The question whether natural gas as a climate solution may finally be laid to rest.
A brand new, comprehensive study of methane leaks published in the journal Science, has concluded that “natural gas could warm the planet as much as coal in the short term.”
Findings of the 24-author study found that if a coal-fired plant is replaced with a gas-fire plant there is no net climate benefit for at least two decades.
The study also shows that methane emissions from U.S. oil and gas operations are actually 60 percent higher than previous estimates from the federal government.

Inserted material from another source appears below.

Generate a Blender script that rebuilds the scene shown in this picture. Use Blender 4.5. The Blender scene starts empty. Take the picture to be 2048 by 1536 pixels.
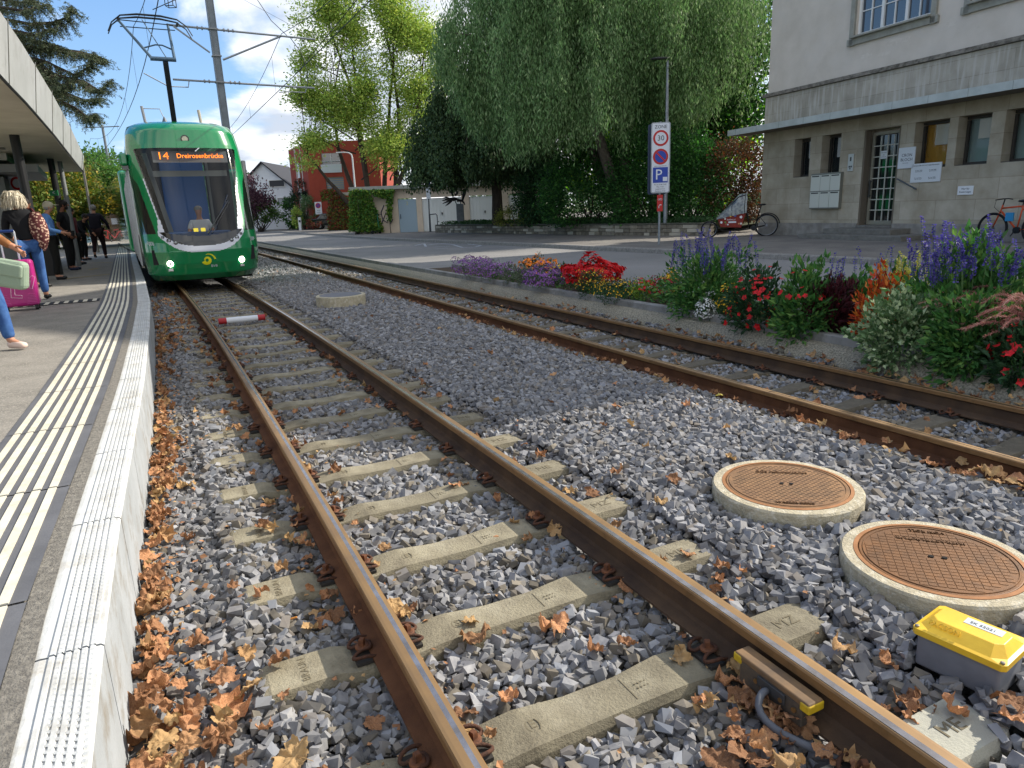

Leader researcher Anthony Marchese, a professor of mechanical engineering at Coloroa State University, lead a team that spent months on the road for the study, visiting over 100 oil and gas sites in 13 states. During their travels Marchese and his team observed an “abnormal operating state”, such as a natural gas spewing from one of the condensate tanks, at 20 percent of the facilities they visited.
Natural gas, which has been considered to be “cleaner” than coal, is mostly methane, a dangerous greenhouse gas, and traps 86 times as much heat as CO2 over a 20-year period. Recent studies have shown that even a very small leakage rate of methane from the natural gas supply chain can have a very large climate impact.
The Environmental Defense Fund took Marchese’s data and, combined with data from more than 100 other independent researchers, found that the methane leak rate is around 2.3 percent of total yearly U.S. gas production – enough to power 10 million homes for an entire year.
As ThinkProgress pointed out, many studies have found that leakage rates are not small at all, especially as fracking becomes more popular. A study released in November found that methane emissions escaping just from the state of New Mexico are “equivalent to the climate impact of approximately 12 coal-fired power plants.”
Another study on methane emissions found that “produce radiative forcing over a 20-year time horizon comparable to the CO2 from natural gas combustion,” meaning that natural gas plants and coal plants produce relatively the same impact on total warming over a 20 year period.
So not only does fracking harm kids’ brains, cause earthquakes, and poison water supplies, it also helps contribute to overall global warming.